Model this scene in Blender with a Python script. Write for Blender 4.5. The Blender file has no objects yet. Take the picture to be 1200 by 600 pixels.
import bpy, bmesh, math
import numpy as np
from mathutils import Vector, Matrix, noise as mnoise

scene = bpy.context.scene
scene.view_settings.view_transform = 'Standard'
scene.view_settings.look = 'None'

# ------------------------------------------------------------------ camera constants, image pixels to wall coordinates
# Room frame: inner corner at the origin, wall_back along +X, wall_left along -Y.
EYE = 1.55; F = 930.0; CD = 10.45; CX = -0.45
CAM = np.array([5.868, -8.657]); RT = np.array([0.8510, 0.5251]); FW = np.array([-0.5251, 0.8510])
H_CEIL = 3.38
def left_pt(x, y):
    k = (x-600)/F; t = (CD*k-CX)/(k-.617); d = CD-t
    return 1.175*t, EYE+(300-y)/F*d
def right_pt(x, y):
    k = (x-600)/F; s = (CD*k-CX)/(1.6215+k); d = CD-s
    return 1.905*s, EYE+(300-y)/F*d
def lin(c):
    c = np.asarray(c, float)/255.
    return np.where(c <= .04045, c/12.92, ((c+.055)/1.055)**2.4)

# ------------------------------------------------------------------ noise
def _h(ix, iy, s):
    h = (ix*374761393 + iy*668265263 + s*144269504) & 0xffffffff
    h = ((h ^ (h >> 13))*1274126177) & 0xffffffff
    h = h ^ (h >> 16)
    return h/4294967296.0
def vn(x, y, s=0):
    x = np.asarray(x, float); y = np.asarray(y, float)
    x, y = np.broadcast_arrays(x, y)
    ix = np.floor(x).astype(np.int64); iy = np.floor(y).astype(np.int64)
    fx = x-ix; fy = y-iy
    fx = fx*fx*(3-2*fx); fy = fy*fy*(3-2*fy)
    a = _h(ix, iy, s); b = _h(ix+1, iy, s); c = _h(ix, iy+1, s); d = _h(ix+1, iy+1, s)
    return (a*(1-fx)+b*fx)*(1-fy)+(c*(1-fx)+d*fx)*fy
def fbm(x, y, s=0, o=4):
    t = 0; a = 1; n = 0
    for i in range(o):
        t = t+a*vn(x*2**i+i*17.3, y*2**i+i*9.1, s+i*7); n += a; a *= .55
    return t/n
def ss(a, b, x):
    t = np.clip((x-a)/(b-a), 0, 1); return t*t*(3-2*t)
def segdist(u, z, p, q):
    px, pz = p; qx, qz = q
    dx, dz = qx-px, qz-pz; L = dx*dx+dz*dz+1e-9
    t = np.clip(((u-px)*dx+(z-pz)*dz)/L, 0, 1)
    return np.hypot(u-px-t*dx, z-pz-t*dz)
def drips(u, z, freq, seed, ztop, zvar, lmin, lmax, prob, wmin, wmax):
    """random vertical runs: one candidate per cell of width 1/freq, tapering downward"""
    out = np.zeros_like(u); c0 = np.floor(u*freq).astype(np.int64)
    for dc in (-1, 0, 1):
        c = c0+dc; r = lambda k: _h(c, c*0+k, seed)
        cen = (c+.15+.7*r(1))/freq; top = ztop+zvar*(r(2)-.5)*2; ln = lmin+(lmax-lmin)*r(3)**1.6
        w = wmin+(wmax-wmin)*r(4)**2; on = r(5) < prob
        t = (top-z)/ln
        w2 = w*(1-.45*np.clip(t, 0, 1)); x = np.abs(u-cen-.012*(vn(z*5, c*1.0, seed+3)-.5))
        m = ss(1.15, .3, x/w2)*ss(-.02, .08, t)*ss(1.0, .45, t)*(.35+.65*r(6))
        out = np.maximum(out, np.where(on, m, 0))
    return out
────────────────
* _Exercise aim_
Which lines hold the word "scene"? Copy all of them.

* _Result_
Model this scene in Blender with a Python script. Write for Blender 4.5. The Blender file has no objects yet. Take the picture to be 1200 by 600 pixels.
scene = bpy.context.scene
scene.view_settings.view_transform = 'Standard'
scene.view_settings.look = 'None'